A new study offers encouraging results for a strategy of monitoring the business cycle as a tool for enhancing investment returns (or at least limiting losses). “Over the period 1970-2015, investment returns were enhanced by merely knowing concurrently whether the economy was in a state of expansion or contraction, and making the most basic asset allocation decision of whether to be in stocks or bonds,” write a trio of professors in a recent paper (“Does it Pay to Forecast the Business Cycle? A U.S. Update and an International Perspective”).
The results aren’t terribly surprising. As the authors note, probing the potential for using the economy’s ebb and flow as a signal for adjusting equity allocations has been studied previously. A 1991 article in The Journal of Portfolio Managment (“Does it pay stock investors to forecast the business cycle”) by Professor Jeremy Siegel, for instance, found that “stock returns can be significantly enhanced by successfully forecasting business cycle turning points.”
The new paper, written by James A. Conover at the University of North Texas and two co-authors, updates the analysis through 2015 and expands the focus to foreign markets/economies to supplement the US-based results. The main takeaway:
In the United States, an annual excess return of 2.01% was earned by investing in stocks during expansions and in bonds during contractions. In eight foreign markets, the average annual excess return from the same strategy was 1.74%.
The authors also note that “forecasting business cycle troughs is more important than business cycle peaks” and “even investors who invested one month after the cycle turns could still earn excess returns.”
There are caveats, of course, starting with the simple-but-always-relevant warning that backtested strategies tend to degrade in the out-of-sample results. Nonetheless, the new study highlights a fundamental fact: risk premia fluctuate, sometimes dramatically, and a key (arguably dominant) reason is bound up with the business cycle. We must manage expectations in terms of what this insight can provide, but neither can we afford to ignore this fundamental fact.
A buy-and-hold investor with the discipline to sit tight through economic recessions will probably earn comparable if not superior results vs. a dynamic strategy. But such investors are a small minority, even among institutions. The reality is that economic contractions will motivate a high degree of trading, often at the worst possible time. The lesson is that developing a risk-management framework for money management to factor in business cycle risk – before a recession strikes – is critical, if only to limit the damage that’s likely to unfold for strategies that are naively built on the notion that any rough spots won’t affect the master plan.
Momentum-based risk strategies have become a popular solution in recent years, and rightly so. A huge volume of academic and empirical research tells us that an intelligent use of moving averages and other performance metrics can be valuable tools for managing risk and minimizing drawdowns that routinely weigh on markets and portfolio strategies.
But nothing’s perfect. The limits of relying solely on price-momentum analytics was on full display during the 12 months through Aug. 2016. During that year, the US stock market was unusually volatile, dispensing a number of momentum-based warnings that implied that an extended bear market and recession were looming. In fact, it turned out to be a short-lived market correction sans an economic downturn.
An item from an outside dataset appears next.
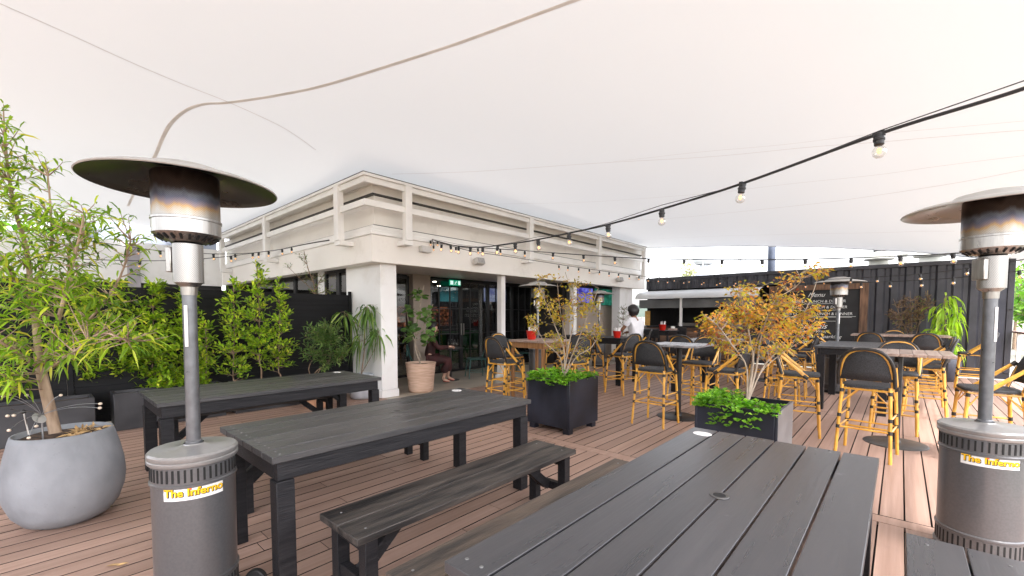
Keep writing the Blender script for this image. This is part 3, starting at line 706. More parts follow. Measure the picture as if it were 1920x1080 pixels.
# ------------------------------------------------------------------ picnic tables and benches
def make_table(lab,L_=2.0,Wd=.9,top='stain_x',hgt=.75,npl=6,group='black picnic tables'):
    t=thab('picnic_table',lab,'table',0,0,0,group=group)
    q=MB(); pw=Wd/npl
    for i in range(npl): q.box(0,L_+random.uniform(-.003,.003),i*pw+.0042,(i+1)*pw-.0042,hgt-.035,hgt+random.uniform(-.001,.001))
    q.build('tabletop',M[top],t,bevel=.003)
    q=MB(); q.box(.03,L_-.03,.03,.065,hgt-.135,hgt-.037); q.box(.03,L_-.03,Wd-.065,Wd-.03,hgt-.135,hgt-.037); q.box(.03,.065,.067,Wd-.067,hgt-.135,hgt-.037); q.box(L_-.065,L_-.03,.067,Wd-.067,hgt-.135,hgt-.037)
    q.build('apron',M['stain'],t,bevel=.003)
    for x,y in ((.02,.02),(.02,Wd-.11),(L_-.11,.02),(L_-.11,Wd-.11)):
        q=MB(); q.box(x,x+.09,y,y+.09,0,hgt-.137); l=q.build('leg',M['stain'],t,bevel=.004)
    for s,x in ((1,.115),(-1,L_-.115)):
        for y in (Wd-.065,):
            q=MB(); q.bar((x-s*.03,y,hgt-.36),(x+s*.24,y,hgt-.14),.045,.045,V((0,1,0))); q.build('brace',M['stain'],t,bevel=.003)
    q=MB()
    for i in range(npl):
        for x in (.05,L_-.05):
            for dy in (.3,.7): q.lathe([(.0001,hgt+.0012),(.006,hgt+.0012),(.0065,hgt)],8,cx=x,cy=(i+dy)*pw,caps=False)
    q.build('screws',M['screw'],t)
    q=MB(); q.lathe([(.024,hgt+.001),(.024,hgt+.004),(.034,hgt+.004),(.036,hgt+.001)],20,cx=L_*.5,cy=Wd/2,caps=False); q.build('umbrella_ring',M['greyiron'],t)
    q=MB(); q.lathe([(.0001,hgt+.0025),(.023,hgt+.0025)],18,cx=L_*.5,cy=Wd/2,caps=False); q.build('umbrella_hole',M['slot'],t)
    q=MB(); q.lathe([(.0001,hgt+.0028),(.052,hgt+.0028),(.053,hgt)],24,cx=L_-.13,cy=Wd-.10,sx=.8,caps=False); q.build('number_disc',M['sticker'],t)
    return t
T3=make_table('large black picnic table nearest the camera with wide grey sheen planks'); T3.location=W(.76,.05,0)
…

In sum, it was useful during that rocky 12-month period to maintain perspective by monitoring US economic conditions – through an objective, econometric lens across a diversified set of indicators — a focus that would have consistently told you that the economy never slipped over to the dark side.
For example, in the April 2016 review of macro conditions I noted that “the evidence is still weak for arguing that a new downturn started.” A number of analysts were arguing otherwise, but the numbers — in aggregate — didn’t agree. In fact, the vintage history of the Economic Trend and Momentum indices never reached the tipping points that mark the start of new downturns. The macro profile, in other words, was a sober antidote to Mr. Market’s volatility.
To be sure, a robust methodology for estimating recession risk can be quite useful. As I discussed here, the real-time signals of the Chicago Fed National Activity Index (3-month average) dispensed valuable warnings in the early innings of the last two NBER-defined downturns for limiting US equity market losses. Even better, history suggests that we can build an econometric-based model to anticipate the Chicago Fed index by a few weeks – an objective that’s at the heart of the weekly updates of The US Business Cycle Risk Report.
The point is that using market-based analytics in concert with a robust profile of the macro trend is considerably more reliable than using one or the other in isolation. This critical insight is too often lost on money managers who subscribe to the notion that economic analysis offers little relevance for portfolio design and management.
In fact, “knowledge of the macroeconomy still represents an important input into asset allocation decisions,” Professor Conover and his co-authors advise.
The main caveat is that trying to analyze the macro trend through conventional methods – cherry-picking indicators and relying on media reports – is destined for failure. Ditto for trying to predict economic activity. A more reliable method is analyzing the macro profile based on published data via a broad set of indicators and business-cycle benchmarks. The future is always uncertain, but the recent past is relatively clear. As history reminds, that small edge can be a powerful tool for managing portfolio risk.